Tigrai Television, a regional broadcaster based in the Tigrayan capital of Mekele, reported on Nov. 19 that Eritrean soldiers killed 63 civilians, including 10 children, in an area called Egela in central Tigray. That report cited witnesses including one who said affected communities were being prevented from burying their dead.

Ethiopian Prime Minister Abiy Ahmed and U.S. Secretary of State Antony Blinken discussed the importance of implementing the peace deal, “including the withdrawal of all foreign forces and the concurrent disarmament of the Tigray forces” in a phone call Monday, according to State Department spokesman Ned Price.

Four youths were killed by Eritrean forces in the northwestern Tigray town of Axum on Nov. 17, a humanitarian worker told the AP. “The killings have not stopped despite the peace deal … and it is being carried out in Axum exclusively by Eritrean forces,” the humanitarian worker said.

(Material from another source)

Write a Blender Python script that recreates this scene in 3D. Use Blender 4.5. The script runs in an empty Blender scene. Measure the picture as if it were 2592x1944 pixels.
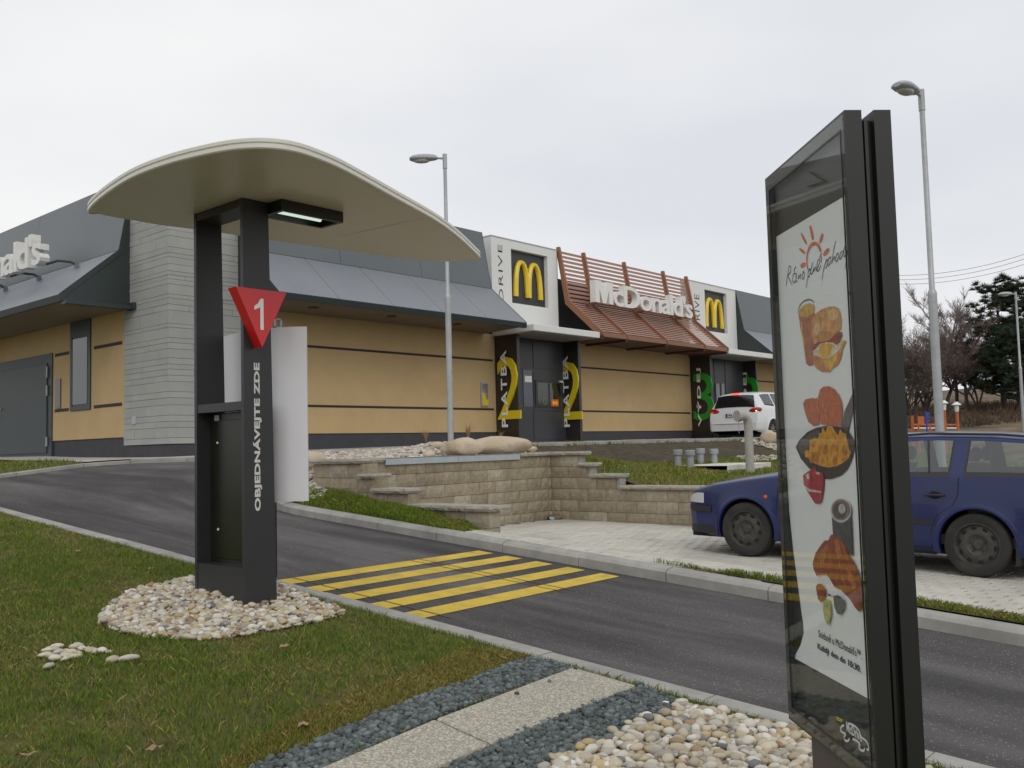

A statement from Tigray’s communication bureau last week said Eritrea’s military “continues committing horrific atrocities in Tigray.” That statement charged that Eritrean President Isaias Afwerki “is bringing more units into Tigray though [he is] expected to withdraw his troops” following the cease-fire deal.

The brutal fighting, which spilled into the Amhara and Afar regions as Tigray forces pressed toward the federal capital last year, was renewed in August in Tigray after months of lull.

Tigray is in the grip of a dire humanitarian crisis after two years of restrictions on aid. These restrictions prompted a U.N. panel of experts to conclude that Ethiopia’s government probably used “starvation as a method of warfare” against the region.

Ethiopian authorities have long denied targeting civilians in Tigray, saying their goal is to apprehend the region’s rebellious leaders.

Despite the African Union-led cease-fire, basic services such as phone, electricity and banking are still switched off in most parts of Tigray. The U.S. estimates hundreds of thousands of people could have been killed in the war marked by abuses on all sides.

The cease-fire deal requires federal authorities to facilitate “unhindered humanitarian access” to Tigray. The World Food Program said Friday it had sent 96 trucks of food and fuel to Tigray since the agreement although access to parts of central and eastern Tigray remains “constrained.”

Unhindered access into Tigray has not yet been granted despite the number of trucks going into the region, with several restrictions remaining in place, an aid worker said Friday. There are limits on the amount of cash humanitarian organizations can take into Tigray, while checkpoints and military commanders impede the movements of aid workers within the region, the aid worker said.